**What is expected**
Copy every line of the data in which the word "Blender" occurs.

--- START OF Records shown ---

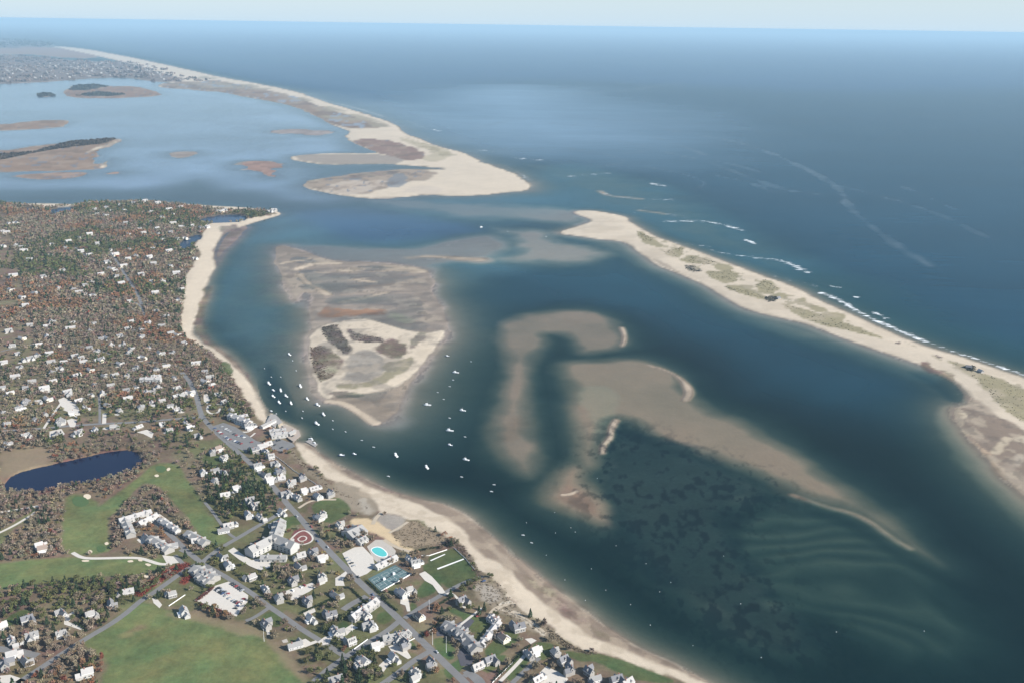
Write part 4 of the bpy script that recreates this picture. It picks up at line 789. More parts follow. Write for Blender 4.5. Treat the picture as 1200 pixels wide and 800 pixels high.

--- END OF Records shown ---
--- START OF Records shown ---

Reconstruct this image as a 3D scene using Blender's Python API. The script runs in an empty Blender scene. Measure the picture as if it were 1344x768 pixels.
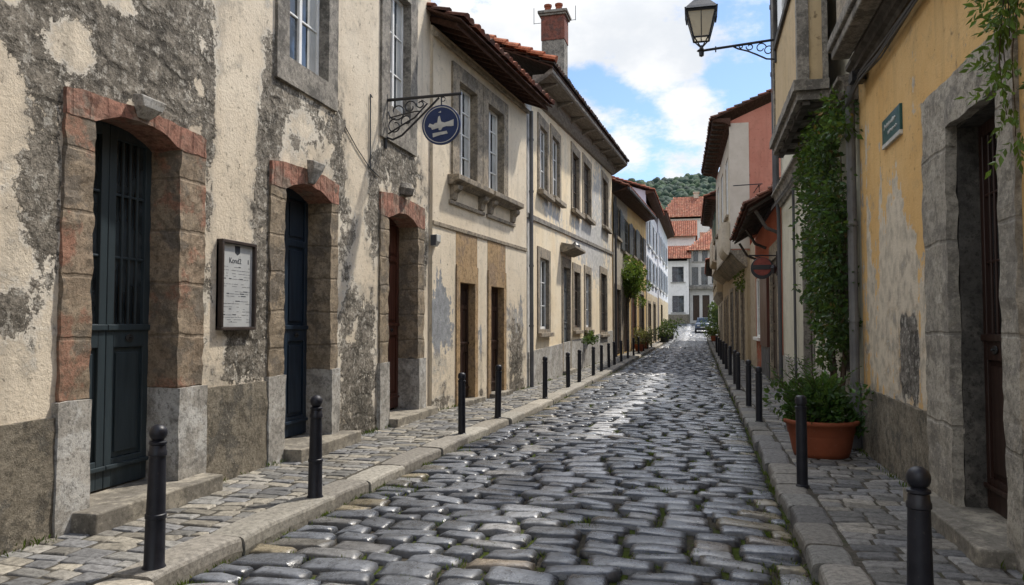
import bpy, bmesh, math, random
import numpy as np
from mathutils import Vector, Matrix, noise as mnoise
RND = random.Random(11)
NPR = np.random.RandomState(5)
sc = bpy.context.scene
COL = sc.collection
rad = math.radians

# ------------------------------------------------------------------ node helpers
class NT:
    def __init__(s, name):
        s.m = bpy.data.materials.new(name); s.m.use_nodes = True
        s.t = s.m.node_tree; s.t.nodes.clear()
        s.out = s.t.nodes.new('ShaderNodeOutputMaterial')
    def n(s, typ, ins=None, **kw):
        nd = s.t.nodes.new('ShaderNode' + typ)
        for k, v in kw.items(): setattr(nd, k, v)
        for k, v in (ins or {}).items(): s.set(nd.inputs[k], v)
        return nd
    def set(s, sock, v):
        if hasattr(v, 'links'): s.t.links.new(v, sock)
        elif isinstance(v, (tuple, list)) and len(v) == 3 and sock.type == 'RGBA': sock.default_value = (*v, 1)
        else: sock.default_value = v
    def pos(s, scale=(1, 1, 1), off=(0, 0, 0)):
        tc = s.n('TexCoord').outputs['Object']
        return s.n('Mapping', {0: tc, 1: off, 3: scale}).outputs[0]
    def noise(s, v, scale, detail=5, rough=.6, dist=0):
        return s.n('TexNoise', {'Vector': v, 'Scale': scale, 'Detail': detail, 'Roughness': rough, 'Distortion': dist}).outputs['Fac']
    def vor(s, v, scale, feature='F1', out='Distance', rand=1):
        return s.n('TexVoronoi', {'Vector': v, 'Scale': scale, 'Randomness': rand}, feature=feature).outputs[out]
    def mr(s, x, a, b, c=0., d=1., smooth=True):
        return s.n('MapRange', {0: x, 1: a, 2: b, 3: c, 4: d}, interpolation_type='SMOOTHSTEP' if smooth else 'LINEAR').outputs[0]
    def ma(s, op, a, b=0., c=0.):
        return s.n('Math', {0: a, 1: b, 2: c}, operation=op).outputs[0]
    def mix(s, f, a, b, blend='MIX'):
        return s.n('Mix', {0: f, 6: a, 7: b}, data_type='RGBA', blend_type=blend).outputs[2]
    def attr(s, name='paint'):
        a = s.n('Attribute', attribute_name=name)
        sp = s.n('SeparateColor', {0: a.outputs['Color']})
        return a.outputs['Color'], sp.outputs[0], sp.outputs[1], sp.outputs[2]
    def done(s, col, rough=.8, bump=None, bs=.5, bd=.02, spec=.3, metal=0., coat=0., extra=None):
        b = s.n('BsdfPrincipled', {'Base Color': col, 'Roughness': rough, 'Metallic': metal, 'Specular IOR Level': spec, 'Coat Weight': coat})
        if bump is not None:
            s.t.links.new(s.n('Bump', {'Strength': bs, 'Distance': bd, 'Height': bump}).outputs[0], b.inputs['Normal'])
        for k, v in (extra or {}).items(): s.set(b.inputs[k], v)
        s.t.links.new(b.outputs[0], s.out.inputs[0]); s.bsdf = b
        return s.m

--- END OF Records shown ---

**Response**
Write part 4 of the bpy script that recreates this picture. It picks up at line 789. More parts follow. Write for Blender 4.5. Treat the picture as 1200 pixels wide and 800 pixels high.
Reconstruct this image as a 3D scene using Blender's Python API. The script runs in an empty Blender scene. Measure the picture as if it were 1344x768 pixels.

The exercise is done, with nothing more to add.